Tax status of benefits
The vesting of a benefit creates tax consequences only if what you receive is itself taxable. For example, employer contributions to a 401(k) plan are generally untaxed, because in a 401(k), you pay taxes only on money you withdraw from your account.
If your employer contributes $100 to your 401(k), it doesn’t matter whether you have full rights to the money immediately or have to wait for that contribution to vest: The money is not taxed, so you don’t report it on your tax return.
On the other hand, if your employer gives you a share of stock, it’s taxable compensation whenever you receive the stock—now, or whenever it vests.
- When taxable benefits are cliff vested, you report the full amount as income in the year you reach the vesting date.
- When taxable benefits are subject to graded vesting, you report only the value that vested in that year as income.
Reporting benefits as income
Employers must report all taxable benefits to their workers on Form W-2. This is the form you get in the mail from your employer telling you how much you earned the previous year and how much was withheld in taxes. Taxable benefits that you received or that vested the previous year will be included in Box 1 of the W-2.
You might receive a separate W-2 specifically for your taxable benefits, or those benefits might be included on the same W-2 as your wage or salary income. Either way, report taxable benefits on your tax return the same way you would your regular wages—on the line marked for wages, salaries, tips, etc. Your employer should have also withheld taxes to cover the benefit. Those taxes will be reported on the W-2, as well.

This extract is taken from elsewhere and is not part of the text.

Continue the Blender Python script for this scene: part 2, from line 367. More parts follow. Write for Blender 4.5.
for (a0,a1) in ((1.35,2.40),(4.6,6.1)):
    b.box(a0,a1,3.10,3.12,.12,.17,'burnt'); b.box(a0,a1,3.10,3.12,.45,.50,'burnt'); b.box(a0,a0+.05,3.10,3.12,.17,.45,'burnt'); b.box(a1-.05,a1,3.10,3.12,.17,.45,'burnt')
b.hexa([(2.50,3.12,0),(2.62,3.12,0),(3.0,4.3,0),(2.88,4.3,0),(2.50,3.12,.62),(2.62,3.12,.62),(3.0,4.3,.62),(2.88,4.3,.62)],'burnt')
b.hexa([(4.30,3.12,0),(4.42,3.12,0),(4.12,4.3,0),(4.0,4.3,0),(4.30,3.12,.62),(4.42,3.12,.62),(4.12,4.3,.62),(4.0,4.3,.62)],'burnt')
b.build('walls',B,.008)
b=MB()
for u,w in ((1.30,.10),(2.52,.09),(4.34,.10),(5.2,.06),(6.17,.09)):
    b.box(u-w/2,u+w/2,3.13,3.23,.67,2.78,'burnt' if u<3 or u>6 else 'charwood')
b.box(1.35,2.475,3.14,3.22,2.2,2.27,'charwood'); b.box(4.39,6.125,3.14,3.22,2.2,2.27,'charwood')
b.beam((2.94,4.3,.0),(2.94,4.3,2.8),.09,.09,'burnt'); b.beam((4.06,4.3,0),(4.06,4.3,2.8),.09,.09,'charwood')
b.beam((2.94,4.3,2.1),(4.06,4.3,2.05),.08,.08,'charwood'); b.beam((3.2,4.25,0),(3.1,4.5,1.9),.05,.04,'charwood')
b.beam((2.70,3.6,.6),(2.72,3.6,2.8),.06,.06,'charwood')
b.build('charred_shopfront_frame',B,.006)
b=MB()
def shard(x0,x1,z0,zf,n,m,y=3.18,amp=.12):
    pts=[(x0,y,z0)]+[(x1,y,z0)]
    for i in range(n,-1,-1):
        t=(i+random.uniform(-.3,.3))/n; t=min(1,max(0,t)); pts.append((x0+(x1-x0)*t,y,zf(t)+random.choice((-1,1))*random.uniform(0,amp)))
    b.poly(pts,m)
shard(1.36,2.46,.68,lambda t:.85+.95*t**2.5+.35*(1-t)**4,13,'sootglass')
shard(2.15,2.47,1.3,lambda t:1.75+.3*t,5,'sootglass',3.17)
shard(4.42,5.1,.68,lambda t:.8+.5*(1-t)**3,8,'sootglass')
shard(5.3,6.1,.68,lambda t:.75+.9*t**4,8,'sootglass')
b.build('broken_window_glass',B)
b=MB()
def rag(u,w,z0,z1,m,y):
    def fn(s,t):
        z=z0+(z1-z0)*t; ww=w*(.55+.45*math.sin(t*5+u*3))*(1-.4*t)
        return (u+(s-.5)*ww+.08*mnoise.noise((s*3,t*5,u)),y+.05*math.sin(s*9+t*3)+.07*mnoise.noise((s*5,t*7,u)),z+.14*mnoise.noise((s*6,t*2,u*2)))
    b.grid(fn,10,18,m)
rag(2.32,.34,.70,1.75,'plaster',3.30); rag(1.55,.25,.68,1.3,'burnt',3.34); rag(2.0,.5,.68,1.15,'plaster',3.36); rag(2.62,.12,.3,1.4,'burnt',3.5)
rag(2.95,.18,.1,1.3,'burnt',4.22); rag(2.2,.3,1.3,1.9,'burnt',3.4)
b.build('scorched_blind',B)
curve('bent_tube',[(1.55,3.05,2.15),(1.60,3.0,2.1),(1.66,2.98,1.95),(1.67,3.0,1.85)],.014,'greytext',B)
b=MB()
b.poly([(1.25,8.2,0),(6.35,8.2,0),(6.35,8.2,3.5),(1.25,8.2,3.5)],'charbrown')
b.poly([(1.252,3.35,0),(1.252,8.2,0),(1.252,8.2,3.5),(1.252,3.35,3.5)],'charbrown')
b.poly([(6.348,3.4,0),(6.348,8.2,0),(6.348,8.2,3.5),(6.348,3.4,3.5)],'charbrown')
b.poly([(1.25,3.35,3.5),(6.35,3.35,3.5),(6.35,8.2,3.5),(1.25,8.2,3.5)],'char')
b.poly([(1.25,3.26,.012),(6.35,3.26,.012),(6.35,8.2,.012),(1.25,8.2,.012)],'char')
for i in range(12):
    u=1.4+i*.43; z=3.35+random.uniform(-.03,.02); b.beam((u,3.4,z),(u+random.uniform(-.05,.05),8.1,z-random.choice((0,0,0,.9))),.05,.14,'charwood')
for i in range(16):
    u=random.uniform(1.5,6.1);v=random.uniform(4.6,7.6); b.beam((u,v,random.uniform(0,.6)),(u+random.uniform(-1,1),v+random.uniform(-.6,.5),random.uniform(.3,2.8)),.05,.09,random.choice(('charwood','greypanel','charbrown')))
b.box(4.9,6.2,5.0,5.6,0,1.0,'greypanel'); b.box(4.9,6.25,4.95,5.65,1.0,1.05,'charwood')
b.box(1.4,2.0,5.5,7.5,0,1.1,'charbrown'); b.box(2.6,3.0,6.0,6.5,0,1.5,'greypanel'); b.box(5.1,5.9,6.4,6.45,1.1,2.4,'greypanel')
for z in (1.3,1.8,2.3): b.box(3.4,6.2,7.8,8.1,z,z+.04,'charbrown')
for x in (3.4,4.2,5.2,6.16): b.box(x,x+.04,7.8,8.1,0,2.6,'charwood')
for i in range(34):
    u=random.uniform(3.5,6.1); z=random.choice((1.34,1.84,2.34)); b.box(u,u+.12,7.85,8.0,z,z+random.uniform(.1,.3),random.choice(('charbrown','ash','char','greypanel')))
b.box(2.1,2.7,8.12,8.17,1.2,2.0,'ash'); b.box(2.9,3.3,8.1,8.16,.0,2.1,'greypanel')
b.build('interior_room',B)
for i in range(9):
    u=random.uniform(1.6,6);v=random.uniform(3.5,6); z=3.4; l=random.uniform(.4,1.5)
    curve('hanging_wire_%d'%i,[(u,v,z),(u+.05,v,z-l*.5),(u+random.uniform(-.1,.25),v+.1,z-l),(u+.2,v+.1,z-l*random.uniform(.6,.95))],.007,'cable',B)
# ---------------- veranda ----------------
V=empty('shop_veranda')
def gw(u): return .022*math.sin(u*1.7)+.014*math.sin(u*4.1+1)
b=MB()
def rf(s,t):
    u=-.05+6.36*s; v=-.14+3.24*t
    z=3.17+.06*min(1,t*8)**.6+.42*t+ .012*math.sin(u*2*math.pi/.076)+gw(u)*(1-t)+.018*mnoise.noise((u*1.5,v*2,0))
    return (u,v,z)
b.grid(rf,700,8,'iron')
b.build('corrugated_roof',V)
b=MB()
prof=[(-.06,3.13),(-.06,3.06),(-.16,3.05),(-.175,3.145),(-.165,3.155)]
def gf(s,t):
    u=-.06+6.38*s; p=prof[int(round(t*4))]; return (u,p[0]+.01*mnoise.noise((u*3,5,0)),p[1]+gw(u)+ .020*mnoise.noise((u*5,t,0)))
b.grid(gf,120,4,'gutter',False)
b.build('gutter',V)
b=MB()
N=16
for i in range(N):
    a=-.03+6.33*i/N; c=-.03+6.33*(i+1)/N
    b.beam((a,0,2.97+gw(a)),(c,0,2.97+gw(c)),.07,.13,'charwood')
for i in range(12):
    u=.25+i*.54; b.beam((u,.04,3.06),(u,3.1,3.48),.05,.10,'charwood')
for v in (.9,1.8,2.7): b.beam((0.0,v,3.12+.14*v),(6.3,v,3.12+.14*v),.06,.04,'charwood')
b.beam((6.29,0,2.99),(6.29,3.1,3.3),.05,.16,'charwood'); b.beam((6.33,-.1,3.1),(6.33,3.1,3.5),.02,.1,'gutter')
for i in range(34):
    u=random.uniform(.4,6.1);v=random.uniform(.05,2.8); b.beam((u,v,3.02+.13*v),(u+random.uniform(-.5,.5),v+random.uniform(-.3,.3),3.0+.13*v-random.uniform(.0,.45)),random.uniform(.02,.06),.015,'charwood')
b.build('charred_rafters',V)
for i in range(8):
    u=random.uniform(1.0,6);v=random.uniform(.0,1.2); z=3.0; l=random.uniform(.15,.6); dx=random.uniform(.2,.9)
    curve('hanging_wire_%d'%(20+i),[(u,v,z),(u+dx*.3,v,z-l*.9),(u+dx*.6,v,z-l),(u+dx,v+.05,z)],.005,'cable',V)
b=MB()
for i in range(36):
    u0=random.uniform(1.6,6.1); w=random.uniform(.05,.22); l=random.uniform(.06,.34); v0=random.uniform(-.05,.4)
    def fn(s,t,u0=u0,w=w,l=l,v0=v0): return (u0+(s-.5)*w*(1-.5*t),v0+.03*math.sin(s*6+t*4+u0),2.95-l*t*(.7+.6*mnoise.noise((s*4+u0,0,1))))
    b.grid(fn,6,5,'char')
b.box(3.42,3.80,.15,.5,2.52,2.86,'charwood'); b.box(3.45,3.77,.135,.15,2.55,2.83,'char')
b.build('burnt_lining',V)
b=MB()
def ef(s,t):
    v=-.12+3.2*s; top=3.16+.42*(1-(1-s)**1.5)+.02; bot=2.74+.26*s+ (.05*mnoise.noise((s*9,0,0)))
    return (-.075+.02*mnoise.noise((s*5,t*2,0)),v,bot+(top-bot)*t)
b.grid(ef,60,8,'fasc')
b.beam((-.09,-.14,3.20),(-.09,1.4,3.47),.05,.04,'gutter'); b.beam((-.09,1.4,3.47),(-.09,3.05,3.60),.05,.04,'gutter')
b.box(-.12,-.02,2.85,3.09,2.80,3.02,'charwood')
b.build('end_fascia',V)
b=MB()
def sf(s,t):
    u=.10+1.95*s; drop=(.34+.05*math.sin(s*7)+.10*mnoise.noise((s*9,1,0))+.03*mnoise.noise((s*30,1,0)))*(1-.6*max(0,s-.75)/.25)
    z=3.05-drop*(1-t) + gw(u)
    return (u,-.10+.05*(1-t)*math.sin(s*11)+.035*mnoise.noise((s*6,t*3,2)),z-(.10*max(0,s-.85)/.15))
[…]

If your vested benefits are nontaxable, they won't appear on your W-2, and you have nothing to report on your tax return that year.
TurboTax Tip:
The vesting of a benefit creates tax consequences only if what you receive is itself taxable.
Stock options and vesting
One of the most common benefits subject to vesting periods is stock options. A stock option gives you the right to buy company stock at a specific price, called the exercise price or strike price. If the market price of the stock is higher than the strike price when you exercise the option (meaning, when you use the option to buy stock), then you make a profit.
There are two basic types of stock options: incentive options and nonstatutory options. Each gets taxed differently. However, vesting does not create a tax liability with either kind of option. In general:
- With incentive options, you are not taxed when the options vest or when you exercise the option. When you sell the stock you bought with the option, you pay capital gains taxes.
- With nonstatutory options, you also are not taxed when the options vest. When you exercise the option, the difference between the strike price and the market price is taxed as income. When you sell the stock, you pay capital gains taxes.